Wenn die Gleichgültigkeit des Täters nicht feststellbar gewesen wäre, würde man dann zu seinen Gunsten von einem unbeendeten Versuch ausgehen?

TI

Timurso

5.4.2024, 10:38:01

Auf Strafbarkeitsfragen ist der Zweifelsgrundsatz anwendbar, daher würde ich sagen: Ja.

QUIG

QuiGonTim

5.4.2024, 10:25:59

Ließe sich in diesem Zusammenhang auch die aus der Diskussion um den Eventualvorsatz bekannte Gleichgültigkeitstheorie, nach der die Gleichgültigkeit gegenüber einer Rechtsgutsverletzung der Inkaufnahme ebendieser entspräche, anführen?

TI

Timurso

5.4.2024, 10:35:58

MMn schwierig.
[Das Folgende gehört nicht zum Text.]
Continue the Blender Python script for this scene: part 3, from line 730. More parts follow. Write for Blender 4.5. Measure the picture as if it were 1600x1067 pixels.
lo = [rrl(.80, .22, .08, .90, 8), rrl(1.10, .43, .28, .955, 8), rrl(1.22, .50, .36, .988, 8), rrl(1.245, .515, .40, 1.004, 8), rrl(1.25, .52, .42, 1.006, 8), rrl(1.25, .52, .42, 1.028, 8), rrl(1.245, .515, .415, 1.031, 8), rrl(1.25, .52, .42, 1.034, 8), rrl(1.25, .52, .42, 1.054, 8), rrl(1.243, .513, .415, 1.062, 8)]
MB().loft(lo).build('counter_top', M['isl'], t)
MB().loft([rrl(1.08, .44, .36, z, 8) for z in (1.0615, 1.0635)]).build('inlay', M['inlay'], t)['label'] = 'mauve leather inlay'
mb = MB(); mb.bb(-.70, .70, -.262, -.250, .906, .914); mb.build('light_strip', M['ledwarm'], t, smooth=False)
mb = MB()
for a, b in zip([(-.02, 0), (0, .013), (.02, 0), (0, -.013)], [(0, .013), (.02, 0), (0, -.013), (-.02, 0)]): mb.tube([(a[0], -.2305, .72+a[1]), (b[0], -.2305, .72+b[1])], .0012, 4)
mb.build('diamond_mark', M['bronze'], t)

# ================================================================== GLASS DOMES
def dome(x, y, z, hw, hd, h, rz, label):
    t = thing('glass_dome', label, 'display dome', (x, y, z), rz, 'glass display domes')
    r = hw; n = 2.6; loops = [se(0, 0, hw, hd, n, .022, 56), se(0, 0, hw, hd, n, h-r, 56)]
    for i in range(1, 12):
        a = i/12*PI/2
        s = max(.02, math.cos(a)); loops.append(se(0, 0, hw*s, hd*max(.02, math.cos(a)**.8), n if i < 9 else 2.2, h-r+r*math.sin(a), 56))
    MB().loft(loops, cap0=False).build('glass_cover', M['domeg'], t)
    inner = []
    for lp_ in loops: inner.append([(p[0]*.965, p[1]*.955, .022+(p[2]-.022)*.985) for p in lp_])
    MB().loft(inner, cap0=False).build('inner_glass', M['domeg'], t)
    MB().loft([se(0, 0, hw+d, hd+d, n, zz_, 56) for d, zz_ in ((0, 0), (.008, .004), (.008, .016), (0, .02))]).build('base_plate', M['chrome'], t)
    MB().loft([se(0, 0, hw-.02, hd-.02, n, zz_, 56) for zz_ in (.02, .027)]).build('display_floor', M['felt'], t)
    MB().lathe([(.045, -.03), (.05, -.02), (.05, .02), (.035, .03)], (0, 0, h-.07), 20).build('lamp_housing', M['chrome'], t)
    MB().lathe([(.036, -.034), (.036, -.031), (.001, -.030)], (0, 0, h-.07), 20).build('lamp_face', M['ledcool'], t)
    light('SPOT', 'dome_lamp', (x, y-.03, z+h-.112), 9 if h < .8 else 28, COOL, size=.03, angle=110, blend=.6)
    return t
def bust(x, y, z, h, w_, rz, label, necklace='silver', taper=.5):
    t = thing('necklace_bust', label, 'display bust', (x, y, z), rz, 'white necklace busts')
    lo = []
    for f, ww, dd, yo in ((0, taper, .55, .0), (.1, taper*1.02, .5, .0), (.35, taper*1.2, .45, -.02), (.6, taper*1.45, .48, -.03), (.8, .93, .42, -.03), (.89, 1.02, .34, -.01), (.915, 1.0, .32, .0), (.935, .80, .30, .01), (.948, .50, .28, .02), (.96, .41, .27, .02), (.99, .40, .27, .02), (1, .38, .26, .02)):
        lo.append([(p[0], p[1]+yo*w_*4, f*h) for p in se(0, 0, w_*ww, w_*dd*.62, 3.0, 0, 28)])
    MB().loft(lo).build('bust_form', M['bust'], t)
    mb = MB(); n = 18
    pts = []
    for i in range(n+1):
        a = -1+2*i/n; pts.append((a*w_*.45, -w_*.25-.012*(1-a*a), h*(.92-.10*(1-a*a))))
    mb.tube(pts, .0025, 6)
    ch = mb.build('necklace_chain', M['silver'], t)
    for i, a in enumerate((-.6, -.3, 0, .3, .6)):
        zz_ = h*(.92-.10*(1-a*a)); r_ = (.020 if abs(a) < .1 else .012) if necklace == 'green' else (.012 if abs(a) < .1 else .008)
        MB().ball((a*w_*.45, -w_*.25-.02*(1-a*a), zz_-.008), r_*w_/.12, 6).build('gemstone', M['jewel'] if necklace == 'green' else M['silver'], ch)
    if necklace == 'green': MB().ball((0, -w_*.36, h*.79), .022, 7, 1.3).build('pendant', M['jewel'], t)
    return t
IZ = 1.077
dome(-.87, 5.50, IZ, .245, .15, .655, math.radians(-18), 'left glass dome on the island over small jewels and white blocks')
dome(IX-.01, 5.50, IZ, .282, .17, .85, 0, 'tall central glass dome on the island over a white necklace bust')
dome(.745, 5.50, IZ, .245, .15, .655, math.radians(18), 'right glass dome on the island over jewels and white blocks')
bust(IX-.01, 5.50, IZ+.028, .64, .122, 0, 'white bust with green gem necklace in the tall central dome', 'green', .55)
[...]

Hier (auf Ebene des Rücktritts) ist es ja völlig unerheblich, ob er den Tod in Kauf nimmt oder nicht. Die Frage ist lediglich, ob der Täter denkt, dass der Erfolg eintreten werde oder nicht. Dass die Gleichgültigkeit hier dem beendeten Versuch zugeordnet wird, ist eine normative Argumentation und keine Subsumtion der Vorstellung des Täters als das eine oder das andere.